Recently, News Corp., the parent company and owner of the popular website MySpace.com, announced that it would take active steps in making the site safer to use. But behind all the controversies and hype circulating around MySpace, the problems run much deeper than what meets the eye.
For those of you who have been living in a cave on Mars for the past couple of years, Myspace.com is a social networking site that allows users to easily and freely post pictures, personal information and blogs about themselves for all the world to see. However, along with its popularity, it has not come without criticisms and concerns.
One of the most common criticisms about the site is the claim that child molesters can easily browse through the pages of children, which can contain racy photographs and coarse language.
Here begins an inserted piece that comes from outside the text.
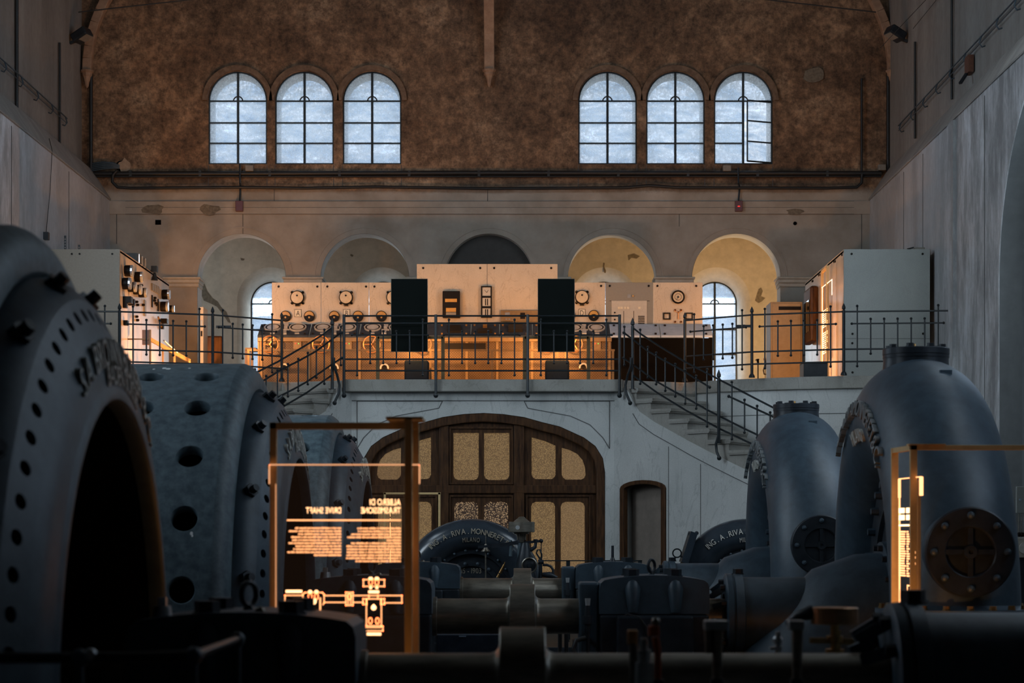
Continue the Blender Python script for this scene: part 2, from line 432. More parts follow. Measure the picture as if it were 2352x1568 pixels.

Anyone with an account can snoop around other people’s pages and become amateur stalkers. They can then contact those members and start unsettling online relationships. Children as young as 14 are allowed to create a MySpace page, but often younger children lie about their age to have one. Users can add strangers they meet online to their list of so-called friends and are then allowed to leave comments on their friends’ pages. This can create dangerous situations for youth. But, it’s also not uncommon to see perverted college students leaving inappropriate comments to their very underage friends.
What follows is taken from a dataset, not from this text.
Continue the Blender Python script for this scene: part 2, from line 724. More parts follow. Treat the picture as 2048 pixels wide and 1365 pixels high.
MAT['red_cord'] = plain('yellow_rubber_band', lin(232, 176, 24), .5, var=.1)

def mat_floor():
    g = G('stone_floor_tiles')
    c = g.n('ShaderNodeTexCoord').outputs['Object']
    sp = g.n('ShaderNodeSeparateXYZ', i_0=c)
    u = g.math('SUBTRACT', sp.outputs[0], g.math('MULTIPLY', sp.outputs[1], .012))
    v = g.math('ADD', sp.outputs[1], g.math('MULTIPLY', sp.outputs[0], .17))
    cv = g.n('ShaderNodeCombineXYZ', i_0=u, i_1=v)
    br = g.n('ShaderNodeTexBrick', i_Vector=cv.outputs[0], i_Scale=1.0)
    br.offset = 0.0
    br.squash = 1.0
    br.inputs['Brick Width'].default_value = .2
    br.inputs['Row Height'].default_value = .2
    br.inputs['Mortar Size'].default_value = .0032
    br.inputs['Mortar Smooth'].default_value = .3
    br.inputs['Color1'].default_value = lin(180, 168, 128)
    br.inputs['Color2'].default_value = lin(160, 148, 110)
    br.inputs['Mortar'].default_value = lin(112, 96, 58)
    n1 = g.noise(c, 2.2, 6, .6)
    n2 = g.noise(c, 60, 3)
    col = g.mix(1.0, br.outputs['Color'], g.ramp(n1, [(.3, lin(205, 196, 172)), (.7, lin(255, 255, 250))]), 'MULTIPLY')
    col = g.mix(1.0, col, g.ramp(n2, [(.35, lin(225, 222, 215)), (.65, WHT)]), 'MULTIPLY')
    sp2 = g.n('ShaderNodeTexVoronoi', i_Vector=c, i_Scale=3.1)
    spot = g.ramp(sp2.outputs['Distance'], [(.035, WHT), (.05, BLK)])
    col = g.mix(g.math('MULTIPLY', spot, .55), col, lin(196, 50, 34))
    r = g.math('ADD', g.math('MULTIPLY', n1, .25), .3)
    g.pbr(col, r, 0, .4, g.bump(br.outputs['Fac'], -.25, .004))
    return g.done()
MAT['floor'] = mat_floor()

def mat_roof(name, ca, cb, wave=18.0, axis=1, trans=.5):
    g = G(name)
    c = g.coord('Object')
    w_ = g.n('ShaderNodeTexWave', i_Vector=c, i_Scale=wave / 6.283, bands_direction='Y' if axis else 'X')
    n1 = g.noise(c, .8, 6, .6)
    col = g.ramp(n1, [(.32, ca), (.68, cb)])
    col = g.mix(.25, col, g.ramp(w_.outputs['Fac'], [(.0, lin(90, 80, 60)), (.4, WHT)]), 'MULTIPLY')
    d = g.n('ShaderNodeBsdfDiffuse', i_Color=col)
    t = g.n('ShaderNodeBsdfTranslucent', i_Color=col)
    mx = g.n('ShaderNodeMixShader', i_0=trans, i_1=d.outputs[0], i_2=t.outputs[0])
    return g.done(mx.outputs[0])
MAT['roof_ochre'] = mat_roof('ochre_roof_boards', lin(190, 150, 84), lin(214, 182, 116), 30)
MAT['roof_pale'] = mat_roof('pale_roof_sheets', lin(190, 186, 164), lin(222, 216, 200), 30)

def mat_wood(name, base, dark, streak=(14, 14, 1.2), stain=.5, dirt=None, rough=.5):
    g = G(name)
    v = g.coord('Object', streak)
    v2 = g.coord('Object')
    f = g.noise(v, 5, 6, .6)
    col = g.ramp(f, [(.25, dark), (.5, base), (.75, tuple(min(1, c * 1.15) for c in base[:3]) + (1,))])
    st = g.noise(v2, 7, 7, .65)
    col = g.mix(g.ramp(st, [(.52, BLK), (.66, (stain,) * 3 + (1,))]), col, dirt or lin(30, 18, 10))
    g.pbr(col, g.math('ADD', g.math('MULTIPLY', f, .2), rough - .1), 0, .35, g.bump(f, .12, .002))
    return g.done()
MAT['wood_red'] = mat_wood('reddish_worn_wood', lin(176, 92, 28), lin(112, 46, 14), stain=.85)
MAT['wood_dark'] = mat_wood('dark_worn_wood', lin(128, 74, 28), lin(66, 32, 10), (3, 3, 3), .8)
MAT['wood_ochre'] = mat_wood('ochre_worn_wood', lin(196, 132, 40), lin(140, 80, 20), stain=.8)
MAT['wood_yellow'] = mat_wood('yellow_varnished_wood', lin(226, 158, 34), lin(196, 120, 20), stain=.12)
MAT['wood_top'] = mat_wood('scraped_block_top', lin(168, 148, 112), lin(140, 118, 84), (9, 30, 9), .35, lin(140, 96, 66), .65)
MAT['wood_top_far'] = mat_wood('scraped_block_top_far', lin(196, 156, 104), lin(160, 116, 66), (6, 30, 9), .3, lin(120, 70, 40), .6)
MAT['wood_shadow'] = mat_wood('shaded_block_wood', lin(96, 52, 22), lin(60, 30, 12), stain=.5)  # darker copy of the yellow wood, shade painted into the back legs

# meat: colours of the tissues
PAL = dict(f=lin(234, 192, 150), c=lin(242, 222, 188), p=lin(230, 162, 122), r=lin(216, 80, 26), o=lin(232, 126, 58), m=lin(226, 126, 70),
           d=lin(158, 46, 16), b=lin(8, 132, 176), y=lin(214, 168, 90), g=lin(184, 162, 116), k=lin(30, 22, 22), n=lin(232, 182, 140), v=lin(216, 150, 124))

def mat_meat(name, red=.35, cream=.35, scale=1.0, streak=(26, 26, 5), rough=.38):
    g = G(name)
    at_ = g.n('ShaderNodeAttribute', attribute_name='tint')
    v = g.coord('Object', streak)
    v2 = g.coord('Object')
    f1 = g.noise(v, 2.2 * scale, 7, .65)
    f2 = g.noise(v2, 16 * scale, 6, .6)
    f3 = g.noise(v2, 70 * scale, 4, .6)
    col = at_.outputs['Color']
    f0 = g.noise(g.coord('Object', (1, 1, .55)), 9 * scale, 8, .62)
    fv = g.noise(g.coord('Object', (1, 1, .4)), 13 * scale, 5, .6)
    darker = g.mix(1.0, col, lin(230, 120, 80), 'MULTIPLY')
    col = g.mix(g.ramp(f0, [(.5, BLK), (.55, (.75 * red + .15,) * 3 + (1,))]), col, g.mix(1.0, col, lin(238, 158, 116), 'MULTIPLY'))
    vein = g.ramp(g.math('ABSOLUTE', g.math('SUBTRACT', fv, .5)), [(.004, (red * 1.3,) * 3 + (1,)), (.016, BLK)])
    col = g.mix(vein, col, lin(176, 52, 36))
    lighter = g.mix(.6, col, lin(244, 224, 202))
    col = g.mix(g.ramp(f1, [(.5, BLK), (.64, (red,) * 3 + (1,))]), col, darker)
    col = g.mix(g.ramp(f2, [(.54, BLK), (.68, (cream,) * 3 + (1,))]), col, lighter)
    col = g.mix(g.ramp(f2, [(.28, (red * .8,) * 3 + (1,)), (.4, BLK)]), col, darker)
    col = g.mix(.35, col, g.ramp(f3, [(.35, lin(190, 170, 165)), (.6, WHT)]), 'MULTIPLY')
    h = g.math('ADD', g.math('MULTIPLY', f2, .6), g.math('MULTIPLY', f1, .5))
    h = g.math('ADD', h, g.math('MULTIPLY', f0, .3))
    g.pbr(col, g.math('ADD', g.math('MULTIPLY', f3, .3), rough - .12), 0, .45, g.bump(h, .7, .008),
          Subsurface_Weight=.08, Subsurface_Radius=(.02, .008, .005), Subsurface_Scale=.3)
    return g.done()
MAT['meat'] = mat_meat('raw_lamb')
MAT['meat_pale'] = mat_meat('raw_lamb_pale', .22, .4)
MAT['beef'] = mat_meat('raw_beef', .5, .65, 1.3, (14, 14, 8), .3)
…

A real friend is someone with whom you spend time with in person and eventually gain their trust and admiration, so how is it possible for people to claim that they have several hundreds or even thousands of friends? It’s a mystery how they find the time. Someone who sat four seats back from you in seventh grade ceramics class and you barely remember was not your friend, sorry. With all these people coming out of the woodwork requesting to be added as friends, it’s possible that MySpace is just a big popularity contest. People add random people and then leave ridiculous comments like, “Thanks for the add,” which is, by the way, not a comment but a pathetic message. Then people pester other users to comment on their new layouts, which is also sad. All those slideshows, crazy graphics and Kelly Clarkson videos are just annoying people, not to mention crashing computers all across America. Also, commenting about how wasted you were last night at that party is merely, a sad attempt to show signs of a social life outside the Internet. Nobody’s being fooled there. Besides, hardly anybody really cares about those mundane stories anyway.
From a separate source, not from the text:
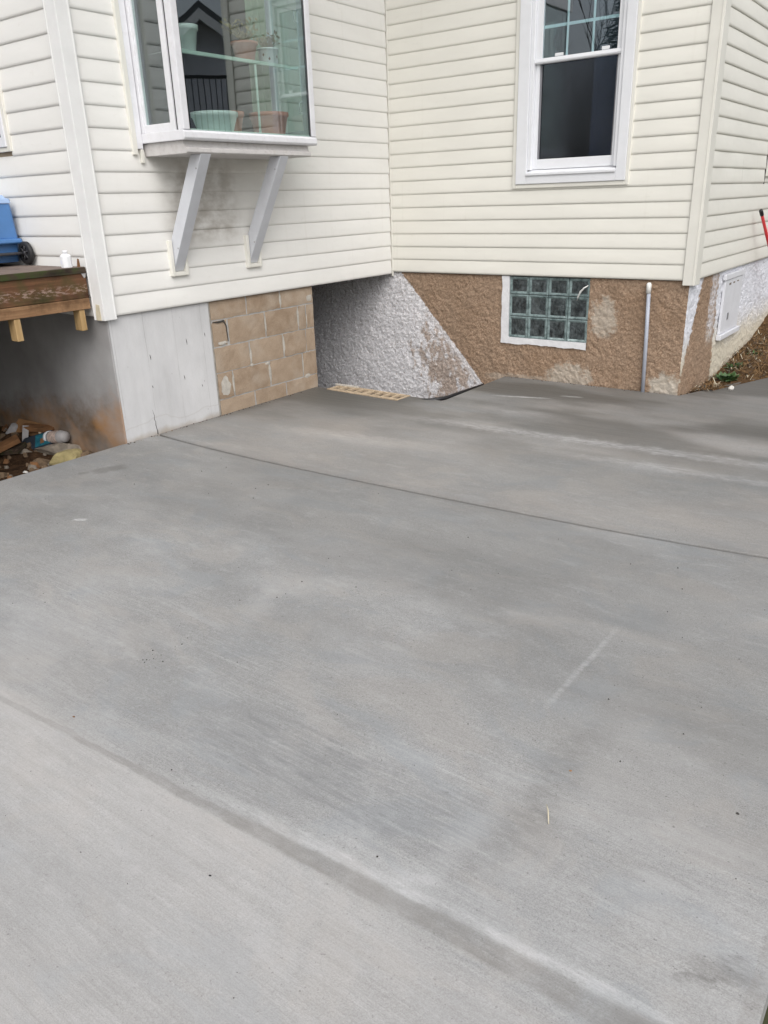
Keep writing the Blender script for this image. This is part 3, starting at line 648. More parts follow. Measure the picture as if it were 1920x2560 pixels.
# block wall: every block on its own, over a recessed mortar backing
bw = thing('x', '', '', (0, 0, 0)); bpy.data.objects.remove(bw)
mo = MB(); mo.box(-0.200, -0.0215, -2.350, -1.163, -1.0, -0.004)
mort = part('mortar_bed', mo, 'mortar', house)
zs = [(-0.142, -0.004), (-0.347, -0.152), (-0.546, -0.357), (-0.757, -0.556), (-0.96, -0.767)]
heads = [[-2.345, -1.960, -1.570, -1.158], [-2.345, -2.173, -1.765, -1.367, -1.262, -1.160], [-2.345, -1.964, -1.568, -1.283, -1.160],
         [-2.345, -2.173, -1.757, -1.342, -1.158], [-2.345, -1.950, -1.573, -1.158]]
for r_, ((z0, z1), hs_) in enumerate(zip(zs, heads)):
    for a, b_ in zip(hs_[:-1], hs_[1:]):
        mb = MB(); g0 = 0.0065 + random.uniform(-0.001, 0.003); jx = random.uniform(-0.0025, 0.0015)
        if r_ == 1 and a < -2.3: jx = -0.0045                    # chipped, set-back half block beside the poured wall
        P = []
        w = 10; hN = 6
        ys = np.linspace(a + g0, b_ - g0, w); zz = np.linspace(z0, z1, hN)
        for i in range(hN):
            for j in range(w):
                e = 1.0 if i in (0, hN - 1) or j in (0, w - 1) else 0.0
                P.append((-0.015 + jx + random.uniform(-0.0008, 0.0008) - 0.0022 * e, ys[j] + (random.uniform(-0.003, 0.003) if e else 0), zz[i] + (random.uniform(-0.003, 0.003) if e else 0)))
        fs = [(i * w + j, i * w + j + 1, (i + 1) * w + j + 1, (i + 1) * w + j) for i in range(hN - 1) for j in range(w - 1)]
        rim = [j for j in range(w)] + [i * w + w - 1 for i in range(1, hN)] + [(hN - 1) * w + j for j in range(w - 2, -1, -1)] + [i * w for i in range(hN - 2, 0, -1)]
        mb.add(P, fs, False)
        base = [(-0.19, P[i][1], P[i][2]) for i in rim]; nr = len(rim)
        mb.add([P[i] for i in rim] + base, [(i, (i + 1) % nr, nr + (i + 1) % nr, nr + i) for i in range(nr)])
        mb.add(base, [tuple(range(nr))])
        part('concrete_block', mb, 'block_white' if False else 'block_tan', house)
def smear(y, z, w, h, n, mat, x=-0.0138):
    mb = MB(); P = [(x + 0.003, y, z)]
    for k in range(n):
        t = 2 * math.pi * k / n; q = random.uniform(0.75, 1.2)
        P.append((x - 0.002, y + w * q * math.cos(t), z + h * q * math.sin(t)))
    mb.add(P, [(0, 1 + k, 1 + (k + 1) % n) for k in range(n)], True)
    part('mortar_smear', mb, mat, house)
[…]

The MySpace community should be aware that many employers have go-to people and sometimes specialized departments that will research potential new hires to verify what kind of persons they are by the comments, blogs and interests they post.
Recent news stories reported that students have been suspended because the information they leave on MySpace pages, such as threats to other classmates and behavior deemed inappropriate by the school’s administration. Teenagers are throwing up gang signs and smoking marijuana in their pictures. I doubt actual gangsters don’t have a MySpace page though, so it’s silly to flash anything gang-related, to say the least. And many people exploit the idea that they do drugs on their MySpace page. Those people need to know they’re actually being proud of the fact that they aren’t very smart. Then there are those who seem to be proud to be addicted to Myspace, which is even more stupid than senseless people with vulgar pictures.
Seriously now, people who spend more time on MySpace than out in the real world really need to evaluate their own existence. There are so many things that are more relaxing, fun and healthy than sitting in front of a computer screen for hours. It’s no wonder that child obesity is so rampant. MySpace is not only physically dangerous, but is also destroying peoples’ sense of reality.
Recently, I deleted my MySpace, and I constantly have friends asking what happened to me, as if a part of me has died. I tell them that it’s just an overrated website and I don’t need random strangers checking out personal stuff about me. I’d rather be out with real people or doing something more productive. And if you need to talk when I am not around, I have a cell phone. There is no substitution for spending live, quality time with friends, and that’s something no computer will ever take away. Because the greatest gift you will ever give a friend is your own real time.